Using renewable electricity to create hydrogen from the electrolysis of water is not a new technology and has been around since the 1800’s. Essentially, apply a direct current through electrodes placed in water and – voilà – hydrogen gas forms at the cathode and oxygen gas at the anode.

The rough maths is 1 kilogram of hydrogen requires 9 litres of water and ~55kWh of electricity. The real cost of production is hard to estimate, but it’s probably <US$3/kg of hydrogen if you used a traditional ~US5¢/kwh and assume “free” seawater. Capital costs are also modest with an electrolysis plant costing less than its renewable power source (EIA quotes a ~US$300/kw capital cost).

Once you have produced green hydrogen that’s only half the issue, as you then have to store it. At room temperature it is a low density gas which means a low energy per unit volume. Or 1kg of hydrogen takes up 11m³, which is why storage of hydrogen as a liquid is ultimately preferred but requires cryogenic temperatures (due to hydrogen’s low boiling temperature). Therefore, work is also focussing on materials-based storage solutions for hydrogen. This comes with its own challenges such as the energy density of the materials and release of hydrogen on demand.

So, the rise of low-cost electricity from renewables raises the opportunity to look at hydrogen as a potential source of transportable green power.
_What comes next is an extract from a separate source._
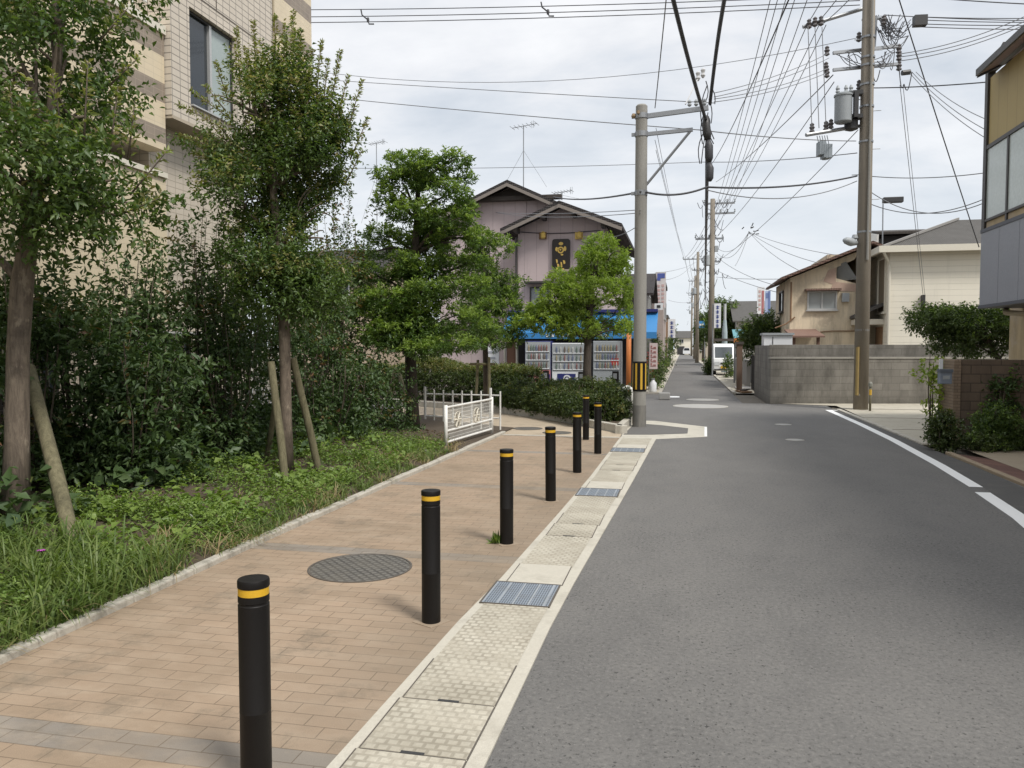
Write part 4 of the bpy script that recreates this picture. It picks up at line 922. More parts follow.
GT = []; m = MB(); s = AY(487,199,30.3); e = AY(556,199,30.3); m.box((s.x-.6,30.3,s.z-.08),(e.x+.2,30.58,s.z+.08)); m.prism([(s.x-.2,30.5,s.z+.09),(e.x-.5,30.5,s.z+.09),(ap2.x,30.5,ap2.z-.12)], (0,.09,0))
for px in (518, 545, 575, 604):
    q = AY(px,300,PHY).x; GT.append(MB().box((q-.07,PHY-.6,zroof(q)-.22),(q+.07,PHY-.01,zroof(q)-.03)))
m.build('gable_infill', WOODD, PH); pieces('rafter_end', WOODD, PH, GT)
m = MB(); m.box((AY(505,300,PHY).x,PHY+.3,0),(AY(640,300,PHY).x,PHY+.6,2.88)); m.build('shop_front', plain('shop_dark', (.03,.028,.027), .6), PH)
m = MB(); a = AY(500,236,PHY-.2); m.tube([(xl-.05,PHY-.06,zroof(xl)-.35),(xl-.05,PHY-.06,2.9)], .045, 8); m.build('downpipe', BRONZE, PH)
m = MB(); pts = [AY(x, y, PHY-.03) for x, y in ((520,232),(545,233.5),(568,233),(600,230.5))]; m.tube(pts, .015, 5); m.build('service_cable', WIREM, PH)
w0, w1 = AY(530,283,PHY), AY(551,306,PHY)
window(PH, 'y', PHY, w0.x, w1.x, w1.z, AY(530,287,PHY).z, -1, BRONZE, GLASSB, 1)
m = MB(); m.box((w0.x-.15,PHY-.35,AY(530,284,PHY).z),(w1.x+.15,PHY-.002,AY(530,282,PHY).z)); m.build('window_hood', BRONZE, PH)
for px in (543, 579):
    q = AY(px,236,PHY); lm = thing('wall_lantern', 'small yellowish wall lantern %s the black sign board' % ('left of' if px == 543 else 'right of'), 'lantern', (q.x, PHY, q.z), 'lanterns on the mauve house')
    MB().box((q.x-.14,PHY-.06,q.z-.12),(q.x+.14,PHY-.002,q.z+.13)).build('backplate', GOLD if px == 579 else WOODM, lm)
    MB().lathe((q.x+.03,PHY-.16,q.z-.12), [(.05,0),(.09,.05),(.1,.2),(.04,.26)], 10).build('shade', GOLD, lm)
# sign board with gold emblem
q0, q1 = AY(552.5,270,PHY), AY(570.5,239,PHY); sb = thing('sign_board', 'black rounded hanging sign board with gold emblem on the mauve house', 'sign', ((q0.x+q1.x)/2, PHY, q0.z))
cx, cz = (q0.x+q1.x)/2, (q0.z+q1.z)/2; hw, hh = (q1.x-q0.x)/2, (q1.z-q0.z)/2
poly = []
for sx, sz, a0 in ((1,1,0),(-1,1,90),(-1,-1,180),(1,-1,270)):
    for k in range(5): w = rad(a0+k*22.5); poly.append((cx+sx*(hw-.1)+.1*math.cos(w), PHY-.05, cz+sz*(hh-.1)+.1*math.sin(w)))
MB().prism(poly, (0,-.07,0)).build('board', SIGNBK, sb)
m = MB()
def disc(m, x, z, rx, rz, n=12, y=PHY-.122): m.prism([(x+rx*math.cos(6.2832*k/n), y, z+rz*math.sin(6.2832*k/n)) for k in range(n)], (0,-.02,0))
def ring(m, x, z, r0, r1, a0, a1, y=PHY-.122, n=12):
    for k in range(n):
        u, v = rad(a0+(a1-a0)*k/n), rad(a0+(a1-a0)*(k+1)/n)
        m.prism([(x+r0*math.cos(u),y,z+r0*math.sin(u)),(x+r1*math.cos(u),y,z+r1*math.sin(u)),(x+r1*math.cos(v),y,z+r1*math.sin(v)),(x+r0*math.cos(v),y,z+r0*math.sin(v))], (0,-.02,0))
disc(m, cx, cz+hh*.68, .085, .06); ring(m, cx-.01, cz+hh*.27, .075, .125, 0, 360); disc(m, cx-.16, cz+hh*.33, .05, .08); disc(m, cx+.15, cz+hh*.35, .05, .09); disc(m, cx-.02, cz+hh*.29, .035, .035); disc(m, cx+.04, cz-.02, .05, .03)
for dx, dz, l, w in ((-.15,-.18,.2,.04),(-.1,-.34,.22,.05),(.02,-.28,.3,.035),(.12,-.22,.2,.05),(-.14,-.48,.16,.04),(.08,-.5,.14,.06)): m.prism([(cx+dx-w,PHY-.122,cz+dz),(cx+dx+w*.6,PHY-.122,cz+dz-.02),(cx+dx+w*.9,PHY-.122,cz+dz-l*.6),(cx+dx-w*.3,PHY-.122,cz+dz-l*.75)], (0,-.02,0))
m.build('gold_emblem', GOLD, sb)
m = MB(); m.box((q0.x-.06,PHY-.2,q0.z-.09),(q1.x+.04,PHY-.03,q0.z-.004)); m.build('bottom_rail', plain('rail_tan', (.35,.29,.22), .6), sb)
# awning
b0, b1 = AY(509,312,28.9), AY(658,312,28.9); AW = thing('shop_awning', 'bright blue shop awning above the vending machines', 'awning', (b0.x, 28.9, 2.0))
zt_, zb_ = AY(540,313,28.9).z, AY(540,334,27.4).z
MB().prism([(b0.x,28.95,zt_),(b0.x,27.75,zb_+.06),(b0.x,27.75,zb_),(b0.x,28.95,zt_-.06)], (b1.x-b0.x,0,0)).build('canopy', BLUE, AW)
MB().box((b0.x,27.72,zb_-.16),(b1.x,27.745,zb_+.05)).build('valance', BLUE, AW)
m = MB(); m.box((b0.x,28.7,zt_+.003),(b1.x,28.96,zt_+.1)); m.build('headbox', NAVY, AW)
m = MB()
for k in range(12):
    q = b0.x+1.6+k*.19; m.box((q,27.705,zb_-.10),(q+.10,27.718,zb_+.0))
m.build('valance_lettering', WHITE, AW)
# vending machines
CANS = [plain('can_'+n_, c, .35, .1, 5, .02) for n_, c in (('red',(.22,.11,.10)),('green',(.13,.17,.14)),('brown',(.13,.10,.08)),('white',(.42,.42,.40)),('blue',(.13,.15,.22)),('yellow',(.28,.24,.15)))]
def vending(px0, px1, ytop, label, body, lower, side=None, Y=27.35):
    a, b = AY(px0,360,Y), AY(px1,360,Y); x0, x1 = a.x, b.x; h = AY(px0,ytop,Y).z; w = x1-x0
    t = thing('vending_machine', label, 'vending machine', ((x0+x1)/2, Y, 0), 'vending machines under the blue awning')
    m = MB(); m.box((x0,Y,.06),(x1,Y+.7,h)); m.box((x0+.04,Y+.05,-.02),(x1-.04,Y+.65,.06)); m.build('cabinet', side or body, t, bevel=.015)
    m = MB(); m.box((x0+.02,Y-.03,h*.46),(x1-.02,Y-.002,h-.03)); m.build('display_panel', plain('display_grey', (.34,.36,.37), .25, .1), t)
    for r in range(3):
        m = MB(); z = h*.48+r*h*.16; n = 8 if r < 3 else 7
        m.box((x0+.05,Y-.06,z-.012),(x1-.06,Y-.031,z+.02), 0)
        for k in range(n):
            x = x0+.1+(w-.2)*(k+.5)/n; m.lathe((x,Y-.048,z+.021), [(.02,0),(.026,.01),(.026,h*.085),(.014,h*.105),(.012,h*.12)], 8, mi=1+random.randrange(6))
        m.build('product_row', [WHITE]+CANS, t)
    m = MB(); m.box((x0+.015,Y-.028,.1),(x1-.015,Y-.003,h*.455)); m.build('lower_panel', lower, t)
    m = MB(); m.box((x0+w*.08,Y-.05,.16),(x0+w*.62,Y-.03,.42)); m.build('dispensing_flap', DARKM, t)
    m = MB(); m.box((x0+w*.70,Y-.042,h*.2),(x0+w*.93,Y-.03,h*.44)); m.build('coin_panel', BLACKP, t)
    m = MB(); m.box((x0+w*.73,Y-.05,h*.3),(x0+w*.86,Y-.043,h*.4)); m.build('coin_slot', STEEL, t); return t, x0, x1, h, Y
vm, x0, x1, h, Y = vending(525, 551, 341, 'white vending machine with dark blue side, leftmost under the awning', WHITE, plain('vm_redwhite', (.5,.2,.2), .4), NAVY)
m = MB(); m.box((x0+.5,Y-.04,.1),(x1-.03,Y-.03,.7)); m.build('blue_graphic', NAVY, vm)
vm, x0, x1, h, Y = vending(552, 590, 343, 'wide white vending machine with dark round emblem, middle of the three', WHITE, WHITE)
m = MB(); q = (x0+x1)/2-.25; m.box((q-.22,Y-.042,.36),(q+.42,Y-.03,.72)); m.build('emblem_plate', NAVY, vm)
m = MB(); ring(m, q+.12, .54, .09, .14, 0, 360, Y-.044); disc(m, q+.12, .54, .05, .05, 10, Y-.044); m.build('emblem', WHITE, vm)
vm, x0, x1, h, Y = vending(593, 621, 341, 'grey vending machine with red card square, nearest the orange pole', GREYM, GREYM)
m = MB(); m.box((x1-.35,Y-.05,h*.55),(x1-.08,Y-.035,h*.68)); m.build('red_square', REDP, vm)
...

However, whilst attractive there are some hurdles to overcome.

Here part of the opportunity with green hydrogen is its ability to play a key role in the production of green ammonia. This is a whole new topic, but it is fascinating as a teaser to see that three major companies (including Fortescue Metals) are vying for the opportunity to develop green ammonia plants at Bell Bay in Tasmania, most known for its aluminium smelter.

As aluminium is in part considered to be the export of “stranded” power, can hydrogen overtake that role in coming decades?